私は、大まかに言って、5つの能力からなっていると考えている。
(1)相手に理解させる能力。話が単に面白い、ではなく、要点を絞り、最適な順序で過不足なく話すこと。
(2)相手を理解する能力。これも、単に聞くのが好きではだめだ。適宜あいづちをうちながら、わからないことをしっかり聞く質問力や、それを自分の中で腹に落としてまとめる力などを指す。
(3)相手に配慮する能力。相手の立場になり、気持ちをおもんばかる力。
(4)関係を築く能力。知らない人たちとも仲良くなる力。単純に言えば、ずうずうしさ。
(5)関係を維持する能力。人に嫌われない、そして、人を嫌わない力。
シャイな人間が「自分はだめだ」と卑下してしまうのは、(4)と(1)がないからだろう。ただ、そういう人間に限って、(2)や(3)や(5)を持っている。
企業もそうなのだ。
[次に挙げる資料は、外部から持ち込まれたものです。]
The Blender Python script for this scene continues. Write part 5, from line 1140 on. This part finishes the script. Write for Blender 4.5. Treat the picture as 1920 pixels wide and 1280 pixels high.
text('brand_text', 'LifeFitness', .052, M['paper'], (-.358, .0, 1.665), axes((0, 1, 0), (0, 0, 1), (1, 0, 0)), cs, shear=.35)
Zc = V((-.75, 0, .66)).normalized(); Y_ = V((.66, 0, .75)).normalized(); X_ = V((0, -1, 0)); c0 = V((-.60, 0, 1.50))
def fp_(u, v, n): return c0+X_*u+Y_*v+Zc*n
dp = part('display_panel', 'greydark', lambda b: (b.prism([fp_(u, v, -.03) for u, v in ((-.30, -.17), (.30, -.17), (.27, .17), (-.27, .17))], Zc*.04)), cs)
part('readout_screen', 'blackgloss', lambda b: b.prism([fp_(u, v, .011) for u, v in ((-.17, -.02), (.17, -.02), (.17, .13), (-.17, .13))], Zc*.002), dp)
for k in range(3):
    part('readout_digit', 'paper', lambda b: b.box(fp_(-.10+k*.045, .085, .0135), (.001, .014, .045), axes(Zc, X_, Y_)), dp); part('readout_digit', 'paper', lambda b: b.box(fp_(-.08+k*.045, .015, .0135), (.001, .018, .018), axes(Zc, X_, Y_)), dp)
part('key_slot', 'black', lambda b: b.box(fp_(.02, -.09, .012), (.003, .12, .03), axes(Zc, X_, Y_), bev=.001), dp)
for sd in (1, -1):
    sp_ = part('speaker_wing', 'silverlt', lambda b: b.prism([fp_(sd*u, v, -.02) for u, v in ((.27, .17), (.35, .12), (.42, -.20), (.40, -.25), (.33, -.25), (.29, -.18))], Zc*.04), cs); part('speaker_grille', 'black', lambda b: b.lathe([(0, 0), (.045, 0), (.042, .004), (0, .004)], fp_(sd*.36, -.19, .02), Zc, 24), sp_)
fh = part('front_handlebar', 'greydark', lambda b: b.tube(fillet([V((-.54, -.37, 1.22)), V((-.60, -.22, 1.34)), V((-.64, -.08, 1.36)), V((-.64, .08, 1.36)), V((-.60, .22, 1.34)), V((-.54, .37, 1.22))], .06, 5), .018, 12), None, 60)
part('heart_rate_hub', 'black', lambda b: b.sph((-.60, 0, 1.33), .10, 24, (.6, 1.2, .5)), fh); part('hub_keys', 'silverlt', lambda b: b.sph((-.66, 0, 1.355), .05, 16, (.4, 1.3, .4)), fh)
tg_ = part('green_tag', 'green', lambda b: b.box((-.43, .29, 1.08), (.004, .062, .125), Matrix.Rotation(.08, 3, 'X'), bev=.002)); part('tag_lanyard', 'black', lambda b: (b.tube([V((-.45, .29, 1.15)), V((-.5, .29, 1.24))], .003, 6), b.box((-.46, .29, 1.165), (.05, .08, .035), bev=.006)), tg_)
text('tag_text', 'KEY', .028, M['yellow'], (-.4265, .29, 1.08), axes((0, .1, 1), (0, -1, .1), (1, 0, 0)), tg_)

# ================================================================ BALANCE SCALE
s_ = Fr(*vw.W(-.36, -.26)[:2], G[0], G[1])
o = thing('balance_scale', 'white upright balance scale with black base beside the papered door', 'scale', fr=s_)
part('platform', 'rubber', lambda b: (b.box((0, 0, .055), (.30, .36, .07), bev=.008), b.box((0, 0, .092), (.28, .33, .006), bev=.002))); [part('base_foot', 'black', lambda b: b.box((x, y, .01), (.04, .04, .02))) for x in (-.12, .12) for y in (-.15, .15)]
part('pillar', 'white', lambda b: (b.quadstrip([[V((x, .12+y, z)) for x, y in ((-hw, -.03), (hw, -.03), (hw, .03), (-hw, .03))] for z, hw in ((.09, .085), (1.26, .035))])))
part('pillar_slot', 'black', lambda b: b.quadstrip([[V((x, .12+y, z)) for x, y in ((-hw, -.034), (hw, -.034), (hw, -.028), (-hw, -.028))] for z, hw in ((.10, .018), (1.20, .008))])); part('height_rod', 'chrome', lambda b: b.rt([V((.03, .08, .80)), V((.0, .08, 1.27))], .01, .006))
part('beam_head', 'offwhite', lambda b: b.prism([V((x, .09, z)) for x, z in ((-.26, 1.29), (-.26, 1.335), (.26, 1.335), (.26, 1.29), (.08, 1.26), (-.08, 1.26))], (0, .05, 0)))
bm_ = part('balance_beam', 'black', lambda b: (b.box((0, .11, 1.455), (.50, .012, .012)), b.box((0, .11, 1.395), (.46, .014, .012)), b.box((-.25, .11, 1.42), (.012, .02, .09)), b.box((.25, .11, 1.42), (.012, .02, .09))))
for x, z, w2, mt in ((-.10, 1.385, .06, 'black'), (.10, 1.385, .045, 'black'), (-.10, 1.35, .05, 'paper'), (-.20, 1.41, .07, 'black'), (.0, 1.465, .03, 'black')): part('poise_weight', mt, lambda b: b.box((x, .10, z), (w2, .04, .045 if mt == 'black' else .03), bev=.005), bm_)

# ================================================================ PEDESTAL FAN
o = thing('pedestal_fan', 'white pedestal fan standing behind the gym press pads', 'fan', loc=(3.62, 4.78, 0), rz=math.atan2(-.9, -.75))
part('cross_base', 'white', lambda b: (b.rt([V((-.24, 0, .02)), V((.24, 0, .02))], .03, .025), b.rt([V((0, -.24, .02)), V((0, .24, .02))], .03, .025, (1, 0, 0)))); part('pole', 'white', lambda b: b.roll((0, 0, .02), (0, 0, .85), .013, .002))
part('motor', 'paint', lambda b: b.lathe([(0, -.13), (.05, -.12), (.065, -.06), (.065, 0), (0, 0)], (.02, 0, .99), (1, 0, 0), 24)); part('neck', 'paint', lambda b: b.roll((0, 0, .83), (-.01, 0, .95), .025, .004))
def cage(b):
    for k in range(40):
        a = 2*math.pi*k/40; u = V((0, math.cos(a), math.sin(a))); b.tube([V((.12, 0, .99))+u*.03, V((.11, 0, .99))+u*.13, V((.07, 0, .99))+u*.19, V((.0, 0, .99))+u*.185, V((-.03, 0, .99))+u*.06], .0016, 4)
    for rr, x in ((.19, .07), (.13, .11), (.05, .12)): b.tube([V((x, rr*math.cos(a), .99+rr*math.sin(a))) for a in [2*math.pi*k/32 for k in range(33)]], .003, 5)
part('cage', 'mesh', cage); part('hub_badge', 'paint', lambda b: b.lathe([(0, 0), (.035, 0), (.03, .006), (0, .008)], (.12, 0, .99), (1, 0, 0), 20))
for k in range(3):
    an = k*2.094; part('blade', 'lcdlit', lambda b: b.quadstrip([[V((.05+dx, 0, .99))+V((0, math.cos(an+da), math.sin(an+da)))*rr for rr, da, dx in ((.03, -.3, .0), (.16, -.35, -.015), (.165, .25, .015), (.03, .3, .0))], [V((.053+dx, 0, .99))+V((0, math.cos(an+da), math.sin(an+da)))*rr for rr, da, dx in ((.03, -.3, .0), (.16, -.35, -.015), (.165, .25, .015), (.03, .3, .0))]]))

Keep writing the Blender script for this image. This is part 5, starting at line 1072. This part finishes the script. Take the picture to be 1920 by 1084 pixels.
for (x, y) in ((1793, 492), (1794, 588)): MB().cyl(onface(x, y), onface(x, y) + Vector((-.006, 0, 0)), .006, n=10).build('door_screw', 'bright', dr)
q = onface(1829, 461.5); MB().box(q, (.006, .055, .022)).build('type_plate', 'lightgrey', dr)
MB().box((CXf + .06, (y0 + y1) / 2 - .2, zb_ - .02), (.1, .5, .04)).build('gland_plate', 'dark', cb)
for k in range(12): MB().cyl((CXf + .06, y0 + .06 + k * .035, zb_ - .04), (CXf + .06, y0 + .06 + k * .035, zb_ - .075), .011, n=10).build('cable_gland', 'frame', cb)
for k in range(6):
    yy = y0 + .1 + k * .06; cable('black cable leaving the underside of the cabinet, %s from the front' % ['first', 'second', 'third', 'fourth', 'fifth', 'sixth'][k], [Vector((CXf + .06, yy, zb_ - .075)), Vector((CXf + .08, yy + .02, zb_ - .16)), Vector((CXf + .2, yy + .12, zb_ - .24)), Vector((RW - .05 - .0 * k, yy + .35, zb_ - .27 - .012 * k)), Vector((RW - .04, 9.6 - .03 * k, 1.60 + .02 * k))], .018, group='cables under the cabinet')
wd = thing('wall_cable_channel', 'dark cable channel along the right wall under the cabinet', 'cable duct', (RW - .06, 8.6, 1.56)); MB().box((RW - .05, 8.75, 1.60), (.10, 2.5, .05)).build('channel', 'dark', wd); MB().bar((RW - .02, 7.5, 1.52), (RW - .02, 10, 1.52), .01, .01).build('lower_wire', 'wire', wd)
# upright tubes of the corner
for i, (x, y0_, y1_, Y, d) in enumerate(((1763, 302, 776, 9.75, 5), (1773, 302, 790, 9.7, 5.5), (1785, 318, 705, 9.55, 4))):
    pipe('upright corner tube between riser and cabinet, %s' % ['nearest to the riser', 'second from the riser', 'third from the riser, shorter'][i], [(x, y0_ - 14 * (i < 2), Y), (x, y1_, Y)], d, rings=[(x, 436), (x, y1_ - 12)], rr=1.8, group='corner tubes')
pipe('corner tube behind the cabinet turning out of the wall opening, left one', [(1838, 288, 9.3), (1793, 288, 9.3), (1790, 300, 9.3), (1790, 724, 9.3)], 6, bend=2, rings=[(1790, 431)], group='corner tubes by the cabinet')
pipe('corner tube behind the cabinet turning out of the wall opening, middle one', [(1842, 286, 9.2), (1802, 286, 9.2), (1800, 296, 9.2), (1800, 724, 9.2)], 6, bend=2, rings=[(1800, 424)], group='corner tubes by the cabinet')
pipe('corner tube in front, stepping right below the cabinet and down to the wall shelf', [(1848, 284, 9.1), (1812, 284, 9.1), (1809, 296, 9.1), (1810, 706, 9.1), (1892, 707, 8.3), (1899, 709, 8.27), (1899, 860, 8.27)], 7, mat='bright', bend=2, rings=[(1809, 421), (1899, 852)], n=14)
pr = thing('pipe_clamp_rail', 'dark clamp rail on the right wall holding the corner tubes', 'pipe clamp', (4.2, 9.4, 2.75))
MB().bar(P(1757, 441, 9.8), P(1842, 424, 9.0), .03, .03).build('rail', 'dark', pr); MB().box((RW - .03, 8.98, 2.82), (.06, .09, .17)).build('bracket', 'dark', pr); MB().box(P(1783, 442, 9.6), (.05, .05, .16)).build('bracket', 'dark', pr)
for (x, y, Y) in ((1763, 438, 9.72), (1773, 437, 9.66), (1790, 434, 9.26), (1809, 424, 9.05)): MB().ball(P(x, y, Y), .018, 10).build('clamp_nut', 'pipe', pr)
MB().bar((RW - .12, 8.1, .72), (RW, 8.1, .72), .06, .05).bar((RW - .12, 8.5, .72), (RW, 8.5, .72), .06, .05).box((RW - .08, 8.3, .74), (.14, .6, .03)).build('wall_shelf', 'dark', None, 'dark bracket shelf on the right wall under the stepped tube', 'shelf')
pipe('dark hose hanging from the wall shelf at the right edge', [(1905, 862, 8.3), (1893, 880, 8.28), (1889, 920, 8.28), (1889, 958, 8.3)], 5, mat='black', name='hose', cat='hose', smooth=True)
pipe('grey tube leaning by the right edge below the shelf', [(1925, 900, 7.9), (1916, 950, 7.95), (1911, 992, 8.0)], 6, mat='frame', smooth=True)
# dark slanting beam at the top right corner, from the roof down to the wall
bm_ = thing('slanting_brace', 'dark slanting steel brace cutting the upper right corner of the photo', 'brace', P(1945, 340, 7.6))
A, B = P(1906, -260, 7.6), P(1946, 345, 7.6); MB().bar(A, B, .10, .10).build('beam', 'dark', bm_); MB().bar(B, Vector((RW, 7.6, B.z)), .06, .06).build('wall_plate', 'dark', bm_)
(1)~(5)すべてを同じく要望するのではなく、会社によって5つの力の重視度合いが異なっている。
大メーカーなどは、(2)(3)(5)を重視しており、(1)(4)はそれほどでもない。
だから一見、口下手でシャイな社員が多いのに、「コミュニケーション能力」と言ってしまうのだ。コミュニケーション能力が5つの力だとわかれば、誰でも1つは持っているとほっとできるだろう。
実際の採用場面では、その自分の持つ要素を十分に発揮すればいい。
たとえばグループディスカッションの場合では、こんな方法が考えられる。
(1)はないが(2)はある、という学生は、他の学生の話をよく聞き、うまく彼らを導いていく。そしてときどき、確認やまとめなどをする程度に話すのがよいだろう。
大声で要らない話を長々とする「コミュニケーション力に自信あり」という勘違い学生よりも、よほど企業の心証はよくなるはずだ。